Les éclairages de Marie-Christine Soma varient habilement les atmosphères et – cela paraît simple, mais ce n’est pas si courant – permettent aux personnages de respecter l’opposition obscurité/lumière à la fin du quatrième acte. Pour le reste, si l’on apprécie le dépouillement revendiqué de ce plateau nu, d’où presque tout accessoire est absent – il y a bien une lettre et un anneau, mais pas d’épée – on tombe de haut quand, au cinquième acte, le rideau se lève sur le famille royale d’Allemonde changée en équipe de terrassiers pour combler le bassin où repose Pelléas, même Geneviève y allant de son coup de bêche, entre les seaux et la brouette. C’est une fin bien prosaïque à ce qui, jusque-là, avait préservé son caractère d’énigme poétique.
L’orchestre Les Siècles, dont les cordes occupent la fosse proprement dite, les vents étant répartis sur tout le parterre, rend à la partition toute la saveur de ses instruments « anciens », François-Xavier Roth le dirigeant depuis la place qui serait la sienne dans une configuration normale, relayé par des écrans pour ceux auxquels il tourne le dos. La musique de Debussy en sort désembrumée, débarrassée de la gangue dont certaines lectures ont cru bon de l’envelopper, mettant en valeur, par exemple, le côté grinçant du début de la scène des souterrains. Le chef opte pour une version complète, avec les quelques répliques coupées à la création, mais on regrette qu’il n’ait pu s’opposer au rideau de pluie qui tombe sur la scène à deux reprises, avec les interférences sonores que l’on devine.

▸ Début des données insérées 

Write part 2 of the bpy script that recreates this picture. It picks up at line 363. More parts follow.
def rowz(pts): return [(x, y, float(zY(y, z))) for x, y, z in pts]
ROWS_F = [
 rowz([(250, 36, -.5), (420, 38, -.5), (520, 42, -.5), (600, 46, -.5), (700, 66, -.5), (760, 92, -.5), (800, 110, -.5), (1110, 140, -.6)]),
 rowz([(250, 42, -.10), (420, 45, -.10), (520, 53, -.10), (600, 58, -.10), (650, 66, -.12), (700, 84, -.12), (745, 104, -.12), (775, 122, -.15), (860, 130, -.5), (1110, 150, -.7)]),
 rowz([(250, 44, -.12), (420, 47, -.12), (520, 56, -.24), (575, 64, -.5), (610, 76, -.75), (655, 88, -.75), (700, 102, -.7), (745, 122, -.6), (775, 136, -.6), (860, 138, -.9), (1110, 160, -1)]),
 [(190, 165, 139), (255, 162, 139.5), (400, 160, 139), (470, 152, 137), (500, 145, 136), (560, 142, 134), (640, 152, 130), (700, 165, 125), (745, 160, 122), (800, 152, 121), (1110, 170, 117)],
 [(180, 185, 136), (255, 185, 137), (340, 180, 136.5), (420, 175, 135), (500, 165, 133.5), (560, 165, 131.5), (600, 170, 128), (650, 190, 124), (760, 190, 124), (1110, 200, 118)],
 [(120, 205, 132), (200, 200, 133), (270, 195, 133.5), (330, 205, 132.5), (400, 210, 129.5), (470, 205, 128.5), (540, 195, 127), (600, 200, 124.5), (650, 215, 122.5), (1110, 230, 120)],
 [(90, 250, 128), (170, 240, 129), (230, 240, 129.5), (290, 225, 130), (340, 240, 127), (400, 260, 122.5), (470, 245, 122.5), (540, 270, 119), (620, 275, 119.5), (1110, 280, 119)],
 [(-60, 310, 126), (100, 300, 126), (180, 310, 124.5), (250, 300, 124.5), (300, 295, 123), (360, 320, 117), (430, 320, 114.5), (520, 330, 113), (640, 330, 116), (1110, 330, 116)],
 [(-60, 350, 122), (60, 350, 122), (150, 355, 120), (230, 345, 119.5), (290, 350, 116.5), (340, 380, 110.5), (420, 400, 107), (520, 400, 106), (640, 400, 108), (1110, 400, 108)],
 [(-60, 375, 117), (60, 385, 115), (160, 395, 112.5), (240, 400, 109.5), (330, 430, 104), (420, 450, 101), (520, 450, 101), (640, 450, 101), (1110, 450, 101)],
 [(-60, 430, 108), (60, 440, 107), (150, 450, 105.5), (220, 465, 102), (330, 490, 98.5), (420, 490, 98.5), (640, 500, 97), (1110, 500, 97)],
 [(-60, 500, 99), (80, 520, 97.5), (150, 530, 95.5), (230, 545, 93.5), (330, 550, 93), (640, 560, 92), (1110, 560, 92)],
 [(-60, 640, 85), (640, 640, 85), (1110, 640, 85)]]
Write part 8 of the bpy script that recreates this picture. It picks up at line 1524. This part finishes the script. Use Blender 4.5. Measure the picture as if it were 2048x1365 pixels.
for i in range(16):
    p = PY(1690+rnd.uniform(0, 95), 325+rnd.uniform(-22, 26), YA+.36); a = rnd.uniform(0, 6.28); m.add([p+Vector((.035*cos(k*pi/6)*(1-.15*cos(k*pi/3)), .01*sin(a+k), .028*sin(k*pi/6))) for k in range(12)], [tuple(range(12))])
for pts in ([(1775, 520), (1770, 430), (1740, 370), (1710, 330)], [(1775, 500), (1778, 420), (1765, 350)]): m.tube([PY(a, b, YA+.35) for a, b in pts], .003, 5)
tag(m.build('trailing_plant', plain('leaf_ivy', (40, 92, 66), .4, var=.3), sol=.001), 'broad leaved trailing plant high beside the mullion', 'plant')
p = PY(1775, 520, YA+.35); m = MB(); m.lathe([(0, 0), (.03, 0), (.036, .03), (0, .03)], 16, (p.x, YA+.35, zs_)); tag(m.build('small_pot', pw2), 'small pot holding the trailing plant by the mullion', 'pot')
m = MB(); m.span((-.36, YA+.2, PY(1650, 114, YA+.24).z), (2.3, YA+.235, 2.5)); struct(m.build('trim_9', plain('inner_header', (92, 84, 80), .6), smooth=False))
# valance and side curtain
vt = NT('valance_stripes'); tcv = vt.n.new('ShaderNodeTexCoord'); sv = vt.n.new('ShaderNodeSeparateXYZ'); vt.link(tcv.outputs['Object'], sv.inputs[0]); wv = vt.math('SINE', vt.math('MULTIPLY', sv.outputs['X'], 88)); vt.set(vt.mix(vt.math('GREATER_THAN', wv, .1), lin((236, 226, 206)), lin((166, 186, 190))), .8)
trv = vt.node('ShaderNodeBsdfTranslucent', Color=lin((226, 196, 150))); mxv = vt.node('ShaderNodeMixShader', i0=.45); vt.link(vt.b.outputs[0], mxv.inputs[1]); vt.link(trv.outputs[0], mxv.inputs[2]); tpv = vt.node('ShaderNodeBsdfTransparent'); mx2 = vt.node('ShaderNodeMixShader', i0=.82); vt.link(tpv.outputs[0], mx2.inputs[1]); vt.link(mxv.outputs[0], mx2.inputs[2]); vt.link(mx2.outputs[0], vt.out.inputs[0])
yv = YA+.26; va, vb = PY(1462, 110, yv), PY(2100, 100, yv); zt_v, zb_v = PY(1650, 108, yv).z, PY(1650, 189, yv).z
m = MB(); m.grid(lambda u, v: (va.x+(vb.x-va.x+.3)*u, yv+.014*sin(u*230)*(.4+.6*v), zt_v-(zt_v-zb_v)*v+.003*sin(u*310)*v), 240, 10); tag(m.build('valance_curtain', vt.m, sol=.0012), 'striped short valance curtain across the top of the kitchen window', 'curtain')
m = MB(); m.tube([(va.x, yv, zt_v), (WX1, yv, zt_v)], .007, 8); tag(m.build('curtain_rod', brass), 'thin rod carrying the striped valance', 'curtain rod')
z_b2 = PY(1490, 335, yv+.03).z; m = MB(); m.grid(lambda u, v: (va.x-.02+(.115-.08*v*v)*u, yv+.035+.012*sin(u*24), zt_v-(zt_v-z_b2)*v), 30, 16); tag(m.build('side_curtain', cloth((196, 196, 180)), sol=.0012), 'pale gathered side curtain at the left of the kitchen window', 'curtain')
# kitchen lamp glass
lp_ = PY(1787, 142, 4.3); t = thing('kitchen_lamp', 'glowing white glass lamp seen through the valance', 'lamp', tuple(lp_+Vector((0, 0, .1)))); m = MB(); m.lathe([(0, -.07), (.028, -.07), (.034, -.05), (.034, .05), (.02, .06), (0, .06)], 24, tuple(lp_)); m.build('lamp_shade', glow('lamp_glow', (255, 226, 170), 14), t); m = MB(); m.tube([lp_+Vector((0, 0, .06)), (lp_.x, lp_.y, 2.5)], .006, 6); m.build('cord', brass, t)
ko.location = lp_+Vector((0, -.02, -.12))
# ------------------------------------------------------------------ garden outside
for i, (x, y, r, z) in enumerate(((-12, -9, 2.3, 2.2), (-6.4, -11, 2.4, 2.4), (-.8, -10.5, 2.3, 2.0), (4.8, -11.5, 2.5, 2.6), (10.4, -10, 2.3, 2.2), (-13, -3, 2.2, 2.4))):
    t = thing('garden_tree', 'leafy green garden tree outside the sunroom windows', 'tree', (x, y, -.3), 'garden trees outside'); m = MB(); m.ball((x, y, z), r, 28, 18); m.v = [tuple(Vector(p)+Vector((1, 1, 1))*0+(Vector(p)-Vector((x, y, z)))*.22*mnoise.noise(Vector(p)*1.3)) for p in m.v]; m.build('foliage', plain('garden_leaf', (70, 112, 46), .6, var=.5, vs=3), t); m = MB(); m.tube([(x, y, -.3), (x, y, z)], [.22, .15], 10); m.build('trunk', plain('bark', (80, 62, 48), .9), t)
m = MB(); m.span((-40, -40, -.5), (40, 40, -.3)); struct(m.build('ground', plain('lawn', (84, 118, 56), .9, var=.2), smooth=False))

La distribution propose un intéressant mélange de prises de rôle et de confirmations. Damien Pass est un médecin sonore, auquel on reprochera juste quelques r vraiment trop roulés. Marie-Ange Todorovitch parvient, dans le peu qu’elle a à chanter, à composer une Geneviève inquiète, apeurée. Arkel à Rouen en janvier, Jean Teitgen confère au roi toute l’humanité souhaitable, en particulier au dernier acte, même si, curieusement, rien n’est fait ici pour lui donner l’aspect du grand-père des deux demi-frères. Excellente idée que d’avoir choisi un Yniold qui a véritablement l’âge du rôle et qui n’a pas à feindre l’innocence (on compte sur la captation pour rétablir l’équilibre avec l’orchestre, forcément difficile dans cette configuration) : Golaud lui-même s’en montre sous un autre jour, d’abord père aimant avant d’utiliser son enfant au service de sa jalousie.
Après avoir abordé le rôle à Bordeaux en 2018, Alexandre Duhamel en présente ici toutes les facettes, d’abord égaré et comme détaché dans la forêt, tendre et moins brutal que souvent au deuxième acte, et basculant peu à peu dans la violence. Lui aussi tout à fait apte à traduire l’évolution de son personnage, livrant des moments superbes de délicatesse dans l’expression, Julien Behr nous convainc que le choix d’un ténor en Pelléas est tout à fait judicieux. De même, la présence de Vannina Santoni nous rappelle que Mary Garden avait aussi à son répertoire Louise ou Thaïs, et que même si des mezzos ou des sopranos coloratures peuvent exceller en Mélisande, il est bon d’y entendre des voix comme la sienne, capable de traduire le curieux mélange d’ardeur et de froideur d’une héroïne insaisissable.